**EXERCISE DESCRIPTION:** Write out again, word for word, the lines below from the line that holds "Reconstruct this image" through the line that holds "COL = S.collection", omitting pictures.

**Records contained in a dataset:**
··········

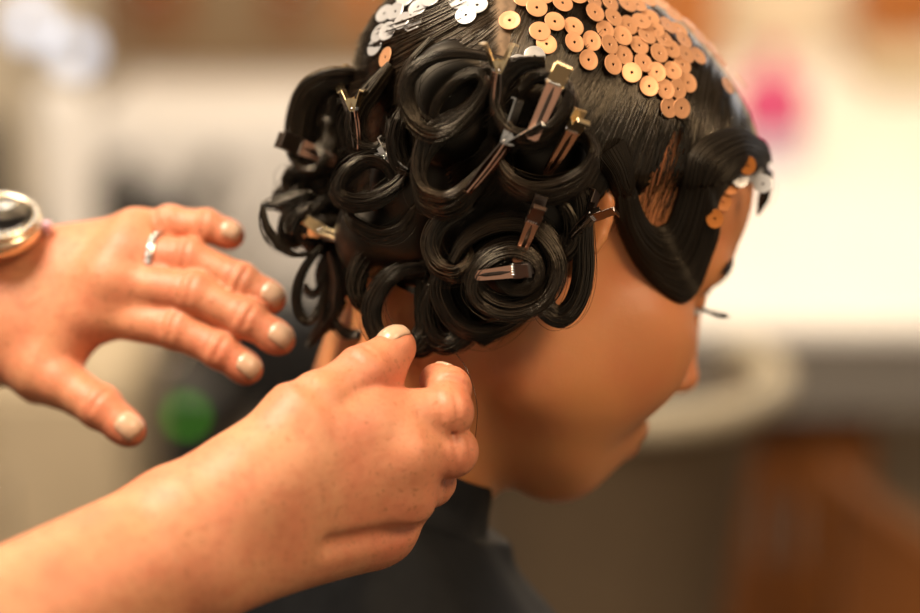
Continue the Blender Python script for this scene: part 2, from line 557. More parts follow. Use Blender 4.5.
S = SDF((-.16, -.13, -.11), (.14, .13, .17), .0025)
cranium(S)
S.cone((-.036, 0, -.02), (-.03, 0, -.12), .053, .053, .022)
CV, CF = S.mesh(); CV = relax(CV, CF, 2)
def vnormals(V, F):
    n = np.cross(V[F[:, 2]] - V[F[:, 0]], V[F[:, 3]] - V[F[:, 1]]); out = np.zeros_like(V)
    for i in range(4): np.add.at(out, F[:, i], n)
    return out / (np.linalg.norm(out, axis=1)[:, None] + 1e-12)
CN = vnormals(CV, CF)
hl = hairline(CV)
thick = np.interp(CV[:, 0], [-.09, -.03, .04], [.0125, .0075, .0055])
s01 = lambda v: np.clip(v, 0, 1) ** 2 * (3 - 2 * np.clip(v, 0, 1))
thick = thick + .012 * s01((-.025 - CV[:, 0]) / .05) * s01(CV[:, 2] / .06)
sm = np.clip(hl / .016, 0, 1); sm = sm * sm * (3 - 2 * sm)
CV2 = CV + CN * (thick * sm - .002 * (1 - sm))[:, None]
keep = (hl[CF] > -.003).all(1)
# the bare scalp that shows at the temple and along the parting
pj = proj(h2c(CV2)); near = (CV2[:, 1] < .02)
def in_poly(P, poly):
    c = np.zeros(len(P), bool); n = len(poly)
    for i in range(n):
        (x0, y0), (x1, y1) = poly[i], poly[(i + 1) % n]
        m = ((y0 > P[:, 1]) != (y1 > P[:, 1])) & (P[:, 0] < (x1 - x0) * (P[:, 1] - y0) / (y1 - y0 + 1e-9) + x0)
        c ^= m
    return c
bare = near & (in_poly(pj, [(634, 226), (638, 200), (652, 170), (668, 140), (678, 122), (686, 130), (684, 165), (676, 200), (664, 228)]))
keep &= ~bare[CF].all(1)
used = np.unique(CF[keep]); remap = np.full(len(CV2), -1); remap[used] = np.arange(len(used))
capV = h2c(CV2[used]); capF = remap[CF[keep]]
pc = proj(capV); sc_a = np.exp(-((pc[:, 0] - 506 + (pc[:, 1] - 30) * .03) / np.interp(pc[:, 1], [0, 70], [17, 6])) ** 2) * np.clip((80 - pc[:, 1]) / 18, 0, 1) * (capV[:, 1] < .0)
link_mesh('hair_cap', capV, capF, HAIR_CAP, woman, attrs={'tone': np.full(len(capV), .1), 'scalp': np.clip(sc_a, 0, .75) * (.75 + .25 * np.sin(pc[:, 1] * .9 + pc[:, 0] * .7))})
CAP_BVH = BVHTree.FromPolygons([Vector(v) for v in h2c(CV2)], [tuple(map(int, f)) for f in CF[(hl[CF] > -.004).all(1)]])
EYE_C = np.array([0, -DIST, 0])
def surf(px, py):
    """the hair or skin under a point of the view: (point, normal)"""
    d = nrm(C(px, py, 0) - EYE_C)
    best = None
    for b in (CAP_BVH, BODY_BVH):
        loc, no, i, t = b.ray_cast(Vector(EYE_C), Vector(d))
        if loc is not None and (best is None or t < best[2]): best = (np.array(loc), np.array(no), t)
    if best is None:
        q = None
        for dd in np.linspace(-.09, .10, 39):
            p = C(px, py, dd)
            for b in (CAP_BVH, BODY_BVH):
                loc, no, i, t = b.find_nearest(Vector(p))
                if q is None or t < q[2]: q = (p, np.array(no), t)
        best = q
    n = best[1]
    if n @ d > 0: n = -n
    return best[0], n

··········

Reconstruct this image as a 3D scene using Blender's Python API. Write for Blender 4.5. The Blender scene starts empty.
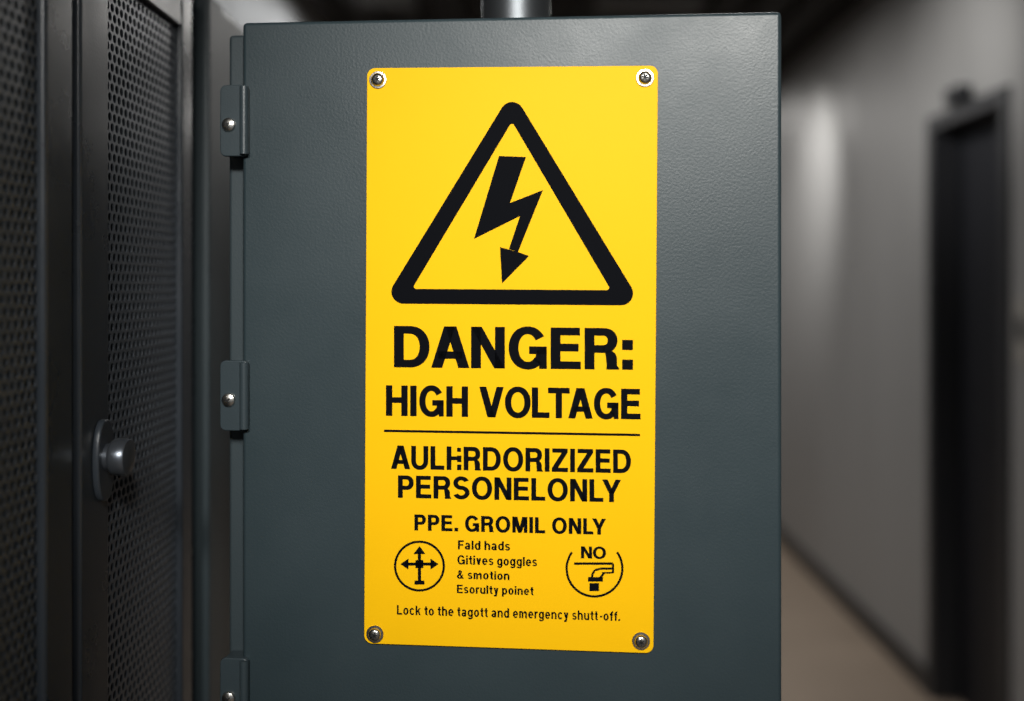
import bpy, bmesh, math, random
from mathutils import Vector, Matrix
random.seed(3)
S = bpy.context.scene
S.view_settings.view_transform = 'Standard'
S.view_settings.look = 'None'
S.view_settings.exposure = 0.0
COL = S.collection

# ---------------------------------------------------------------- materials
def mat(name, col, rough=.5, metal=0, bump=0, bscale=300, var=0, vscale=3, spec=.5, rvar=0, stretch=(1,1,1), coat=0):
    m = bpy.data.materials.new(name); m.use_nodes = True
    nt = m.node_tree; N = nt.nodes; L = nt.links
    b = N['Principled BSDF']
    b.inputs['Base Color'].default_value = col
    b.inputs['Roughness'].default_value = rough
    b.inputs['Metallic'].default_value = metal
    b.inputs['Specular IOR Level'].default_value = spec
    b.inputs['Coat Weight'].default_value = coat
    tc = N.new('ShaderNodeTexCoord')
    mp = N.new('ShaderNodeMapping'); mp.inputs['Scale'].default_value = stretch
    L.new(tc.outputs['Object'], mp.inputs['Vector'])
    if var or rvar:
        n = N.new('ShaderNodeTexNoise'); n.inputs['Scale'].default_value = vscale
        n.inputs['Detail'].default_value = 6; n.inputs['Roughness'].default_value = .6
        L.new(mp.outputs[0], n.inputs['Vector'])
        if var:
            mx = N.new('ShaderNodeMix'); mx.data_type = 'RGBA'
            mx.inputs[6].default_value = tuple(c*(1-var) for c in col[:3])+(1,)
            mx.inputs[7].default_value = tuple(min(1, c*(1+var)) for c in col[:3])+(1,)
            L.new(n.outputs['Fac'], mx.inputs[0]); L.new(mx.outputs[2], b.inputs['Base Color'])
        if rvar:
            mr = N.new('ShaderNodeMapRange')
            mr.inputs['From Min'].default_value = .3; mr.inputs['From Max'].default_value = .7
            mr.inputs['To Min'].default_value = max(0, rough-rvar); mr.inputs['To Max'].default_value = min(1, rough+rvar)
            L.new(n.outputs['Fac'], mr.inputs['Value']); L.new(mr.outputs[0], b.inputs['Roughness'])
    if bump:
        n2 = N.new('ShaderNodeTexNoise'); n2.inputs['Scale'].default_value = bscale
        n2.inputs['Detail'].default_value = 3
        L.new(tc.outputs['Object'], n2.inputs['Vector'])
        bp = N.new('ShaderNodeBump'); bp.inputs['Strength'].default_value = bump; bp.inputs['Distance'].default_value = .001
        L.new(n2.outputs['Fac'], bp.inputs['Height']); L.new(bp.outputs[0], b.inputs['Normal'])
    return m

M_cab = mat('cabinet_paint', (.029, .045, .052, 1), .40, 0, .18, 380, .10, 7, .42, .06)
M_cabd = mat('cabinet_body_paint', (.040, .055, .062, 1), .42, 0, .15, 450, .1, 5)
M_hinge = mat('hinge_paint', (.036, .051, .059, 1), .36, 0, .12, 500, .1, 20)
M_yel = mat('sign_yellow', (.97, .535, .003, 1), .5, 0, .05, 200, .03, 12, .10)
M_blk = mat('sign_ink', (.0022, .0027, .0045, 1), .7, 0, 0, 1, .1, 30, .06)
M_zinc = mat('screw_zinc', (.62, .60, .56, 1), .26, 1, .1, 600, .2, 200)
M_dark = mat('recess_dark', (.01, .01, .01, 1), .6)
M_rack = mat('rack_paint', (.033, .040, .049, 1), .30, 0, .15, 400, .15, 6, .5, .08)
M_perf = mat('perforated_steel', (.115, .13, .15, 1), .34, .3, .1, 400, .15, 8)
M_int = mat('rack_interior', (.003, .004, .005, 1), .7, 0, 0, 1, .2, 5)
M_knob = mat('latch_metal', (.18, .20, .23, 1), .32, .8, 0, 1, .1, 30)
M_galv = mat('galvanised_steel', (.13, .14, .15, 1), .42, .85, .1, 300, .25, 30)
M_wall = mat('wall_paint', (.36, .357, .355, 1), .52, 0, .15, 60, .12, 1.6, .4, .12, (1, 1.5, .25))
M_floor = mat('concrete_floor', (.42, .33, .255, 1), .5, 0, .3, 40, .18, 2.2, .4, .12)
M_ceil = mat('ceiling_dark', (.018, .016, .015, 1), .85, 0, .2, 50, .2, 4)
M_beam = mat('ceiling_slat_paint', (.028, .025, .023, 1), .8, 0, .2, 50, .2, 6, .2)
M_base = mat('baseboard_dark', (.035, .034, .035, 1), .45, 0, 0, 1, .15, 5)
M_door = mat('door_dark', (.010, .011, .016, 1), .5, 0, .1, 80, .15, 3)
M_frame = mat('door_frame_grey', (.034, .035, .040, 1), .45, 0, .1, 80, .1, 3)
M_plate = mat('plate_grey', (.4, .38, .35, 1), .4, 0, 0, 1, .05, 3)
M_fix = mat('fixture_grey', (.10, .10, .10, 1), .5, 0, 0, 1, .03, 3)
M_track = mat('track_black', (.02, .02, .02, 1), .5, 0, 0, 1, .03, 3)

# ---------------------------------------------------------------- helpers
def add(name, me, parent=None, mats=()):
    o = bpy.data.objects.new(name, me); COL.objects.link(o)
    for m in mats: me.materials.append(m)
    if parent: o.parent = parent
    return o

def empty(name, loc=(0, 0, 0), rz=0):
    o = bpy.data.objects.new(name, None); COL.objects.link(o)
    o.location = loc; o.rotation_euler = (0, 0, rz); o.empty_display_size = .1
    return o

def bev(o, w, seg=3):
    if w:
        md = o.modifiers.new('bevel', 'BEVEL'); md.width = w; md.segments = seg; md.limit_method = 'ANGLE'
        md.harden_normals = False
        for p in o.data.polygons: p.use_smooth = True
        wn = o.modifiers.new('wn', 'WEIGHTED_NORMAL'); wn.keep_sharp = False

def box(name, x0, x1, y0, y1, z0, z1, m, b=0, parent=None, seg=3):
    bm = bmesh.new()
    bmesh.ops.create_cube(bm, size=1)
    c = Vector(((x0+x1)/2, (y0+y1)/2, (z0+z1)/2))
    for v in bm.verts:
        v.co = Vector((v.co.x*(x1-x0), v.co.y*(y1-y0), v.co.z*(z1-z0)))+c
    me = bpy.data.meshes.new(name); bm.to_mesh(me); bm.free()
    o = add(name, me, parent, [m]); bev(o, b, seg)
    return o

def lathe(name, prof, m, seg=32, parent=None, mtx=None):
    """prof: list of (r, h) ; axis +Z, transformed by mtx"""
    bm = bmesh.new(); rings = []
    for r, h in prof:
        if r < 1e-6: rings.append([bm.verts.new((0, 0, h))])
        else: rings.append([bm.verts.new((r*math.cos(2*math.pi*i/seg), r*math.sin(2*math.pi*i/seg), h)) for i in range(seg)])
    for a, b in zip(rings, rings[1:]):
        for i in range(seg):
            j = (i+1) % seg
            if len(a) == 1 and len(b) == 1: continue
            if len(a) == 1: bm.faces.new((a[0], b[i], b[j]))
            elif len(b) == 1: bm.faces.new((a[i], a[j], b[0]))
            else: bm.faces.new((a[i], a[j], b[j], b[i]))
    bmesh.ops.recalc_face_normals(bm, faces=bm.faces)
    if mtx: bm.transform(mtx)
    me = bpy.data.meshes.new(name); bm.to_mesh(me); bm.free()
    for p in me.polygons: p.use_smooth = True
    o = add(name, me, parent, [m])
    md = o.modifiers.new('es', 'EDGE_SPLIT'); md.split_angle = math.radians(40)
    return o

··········

**TASK RESULT:**
Reconstruct this image as a 3D scene using Blender's Python API. Write for Blender 4.5. The Blender scene starts empty.
import bpy, bmesh, math, random
from mathutils import Vector, Matrix
random.seed(3)
S = bpy.context.scene
S.view_settings.view_transform = 'Standard'
S.view_settings.look = 'None'
S.view_settings.exposure = 0.0
COL = S.collection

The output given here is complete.